Le monde arabe et musulman, pourtant concerné au premier chef par l’événement, n’a pas fait exception à la règle du « profil bas ». Les opinions publiques ont été bouleversées et consternées, mais la plupart des dirigeants ont observé un silence assourdissant. Terrorisés, soucieux de ne pas s’attirer les foudres de Washington et de ne pas devenir « les prochains sur la liste », les chefs d’État arabes ont, comme durant l’invasion de l’Irak (mars 2003), préféré s’abstenir de commentaires directs. Hormis l’inévitable Kadhafi, dont les relations avec l’Irak baasiste n’ont jamais été franchement harmonieuses, mais qui a décrété trois jours de deuil national et décidé l’érection d’une statue à l’effigie de Saddam. Hosni Moubarak, dont la rivalité politique avec l’ex-raïs irakien n’était un mystère pour personne, a été le seul à s’exprimer sur le sujet. Dans une interview au journal israélien Yediot Aharonot diffusée ensuite par l’agence de presse officielle égyptienne, le raïs, dans un rare accès de franchise, a fait part de sa honte et de sa douleur à la vue des images de la pendaison. Quant aux monarques et responsables du Golfe, à l’exception d’un ministre koweïtien apparenté à la famille régnante des Sabah, qui a souligné le caractère irako-irakien de l’affaire, aucun n’a pipé mot. Même silence prévisible et gêné du côté du Maghreb. En Palestine, le Hamas a parlé d’assassinat politique, contrairement au président de l’Autorité, Mahmoud Abbas, resté prudemment en retrait.
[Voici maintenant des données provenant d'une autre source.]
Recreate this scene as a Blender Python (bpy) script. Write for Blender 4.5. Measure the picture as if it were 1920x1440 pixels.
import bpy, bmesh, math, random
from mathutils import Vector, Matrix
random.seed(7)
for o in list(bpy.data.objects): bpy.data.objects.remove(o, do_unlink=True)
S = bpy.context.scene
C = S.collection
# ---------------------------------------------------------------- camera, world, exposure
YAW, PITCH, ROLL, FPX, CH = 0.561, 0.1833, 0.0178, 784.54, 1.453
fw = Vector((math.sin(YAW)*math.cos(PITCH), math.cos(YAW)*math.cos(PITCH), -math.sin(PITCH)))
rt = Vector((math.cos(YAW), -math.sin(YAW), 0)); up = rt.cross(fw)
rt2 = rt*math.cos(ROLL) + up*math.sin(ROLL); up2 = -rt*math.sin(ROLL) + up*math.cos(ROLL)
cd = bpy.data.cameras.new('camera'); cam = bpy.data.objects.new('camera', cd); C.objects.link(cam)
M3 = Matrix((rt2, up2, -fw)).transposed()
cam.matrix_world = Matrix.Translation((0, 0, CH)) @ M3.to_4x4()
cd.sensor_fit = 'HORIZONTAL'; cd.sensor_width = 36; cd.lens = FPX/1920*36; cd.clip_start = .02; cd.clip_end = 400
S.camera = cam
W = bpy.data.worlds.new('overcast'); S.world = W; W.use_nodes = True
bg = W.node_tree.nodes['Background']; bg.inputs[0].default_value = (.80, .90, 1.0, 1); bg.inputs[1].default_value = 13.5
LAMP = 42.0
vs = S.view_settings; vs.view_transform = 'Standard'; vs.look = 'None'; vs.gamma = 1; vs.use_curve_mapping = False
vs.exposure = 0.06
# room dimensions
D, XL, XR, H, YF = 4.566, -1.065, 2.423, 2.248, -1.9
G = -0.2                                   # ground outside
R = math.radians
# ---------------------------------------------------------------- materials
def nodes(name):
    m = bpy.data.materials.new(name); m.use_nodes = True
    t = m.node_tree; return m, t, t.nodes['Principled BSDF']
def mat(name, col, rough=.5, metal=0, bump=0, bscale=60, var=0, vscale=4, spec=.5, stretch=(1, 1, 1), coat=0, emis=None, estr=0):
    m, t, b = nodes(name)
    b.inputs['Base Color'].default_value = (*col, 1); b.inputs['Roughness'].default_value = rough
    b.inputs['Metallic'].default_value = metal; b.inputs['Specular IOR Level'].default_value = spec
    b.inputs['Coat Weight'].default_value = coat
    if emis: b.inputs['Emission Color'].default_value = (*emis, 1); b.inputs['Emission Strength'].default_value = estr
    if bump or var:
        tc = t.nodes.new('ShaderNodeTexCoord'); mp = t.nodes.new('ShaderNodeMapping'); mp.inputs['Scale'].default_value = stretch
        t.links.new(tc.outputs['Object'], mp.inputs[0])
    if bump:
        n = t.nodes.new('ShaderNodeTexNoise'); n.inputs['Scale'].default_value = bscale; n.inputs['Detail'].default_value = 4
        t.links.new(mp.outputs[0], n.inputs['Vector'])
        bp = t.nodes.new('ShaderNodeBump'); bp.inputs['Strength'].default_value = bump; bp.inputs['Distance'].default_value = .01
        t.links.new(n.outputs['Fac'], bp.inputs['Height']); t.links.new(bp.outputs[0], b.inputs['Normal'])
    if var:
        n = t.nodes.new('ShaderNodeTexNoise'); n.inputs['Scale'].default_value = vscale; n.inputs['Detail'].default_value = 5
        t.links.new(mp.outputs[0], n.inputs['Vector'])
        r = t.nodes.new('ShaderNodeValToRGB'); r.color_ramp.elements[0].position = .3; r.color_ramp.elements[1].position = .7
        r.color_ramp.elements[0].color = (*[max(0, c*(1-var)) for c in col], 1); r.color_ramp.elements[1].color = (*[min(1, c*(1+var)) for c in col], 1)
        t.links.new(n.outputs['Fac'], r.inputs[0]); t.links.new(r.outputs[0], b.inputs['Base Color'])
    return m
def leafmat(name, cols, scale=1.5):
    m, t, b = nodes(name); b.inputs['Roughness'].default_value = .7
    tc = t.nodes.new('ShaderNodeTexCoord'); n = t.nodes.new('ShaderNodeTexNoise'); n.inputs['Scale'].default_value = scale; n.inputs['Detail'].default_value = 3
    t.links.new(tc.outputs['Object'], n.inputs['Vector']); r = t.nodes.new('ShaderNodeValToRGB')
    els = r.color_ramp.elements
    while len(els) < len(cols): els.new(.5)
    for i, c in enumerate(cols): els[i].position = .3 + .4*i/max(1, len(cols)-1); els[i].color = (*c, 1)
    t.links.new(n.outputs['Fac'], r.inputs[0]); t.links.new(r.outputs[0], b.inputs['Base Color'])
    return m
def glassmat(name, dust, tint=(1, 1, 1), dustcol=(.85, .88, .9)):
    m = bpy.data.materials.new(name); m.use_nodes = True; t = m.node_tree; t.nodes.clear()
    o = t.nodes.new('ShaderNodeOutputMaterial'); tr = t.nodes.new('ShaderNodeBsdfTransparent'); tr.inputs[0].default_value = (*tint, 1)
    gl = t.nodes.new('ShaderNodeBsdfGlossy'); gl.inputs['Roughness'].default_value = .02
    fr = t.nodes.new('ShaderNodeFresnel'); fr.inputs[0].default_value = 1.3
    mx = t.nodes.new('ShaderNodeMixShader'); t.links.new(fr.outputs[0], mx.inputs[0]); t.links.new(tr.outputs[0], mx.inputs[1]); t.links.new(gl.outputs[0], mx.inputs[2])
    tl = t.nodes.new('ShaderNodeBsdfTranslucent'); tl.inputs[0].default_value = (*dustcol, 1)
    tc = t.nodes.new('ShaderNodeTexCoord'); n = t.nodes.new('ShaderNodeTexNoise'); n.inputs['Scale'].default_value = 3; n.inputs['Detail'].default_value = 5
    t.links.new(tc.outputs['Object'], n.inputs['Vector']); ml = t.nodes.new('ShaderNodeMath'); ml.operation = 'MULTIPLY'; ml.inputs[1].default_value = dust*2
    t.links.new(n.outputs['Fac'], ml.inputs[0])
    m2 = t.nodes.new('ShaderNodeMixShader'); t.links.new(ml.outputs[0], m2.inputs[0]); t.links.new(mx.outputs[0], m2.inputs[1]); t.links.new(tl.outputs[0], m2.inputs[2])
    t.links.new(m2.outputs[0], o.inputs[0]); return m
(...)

Les opinions arabes, elles, ont en revanche bruyamment exprimé leur indignation, notamment à Tunis, où plusieurs manifestations ont été organisées à l’appel de l’Union générale tunisienne du travail (UGTT) et des partis d’opposition. Les journaux arabes, indépendants comme officiels, se sont fait l’écho de l’émotion populaire. Les derniers mots du leader irakien, dédiés à la Palestine, et la dignité avec laquelle il a affronté ses bourreaux ont achevé de transformer le raïs déchu en héros de la cause arabe. Une cause qui jadis ignorait les frontières confessionnelles et qui tend désormais à se confondre avec la cause sunnite. Le fossé entre les deux principales obédiences de l’islam ressemble aujourd’hui à une plaie béante.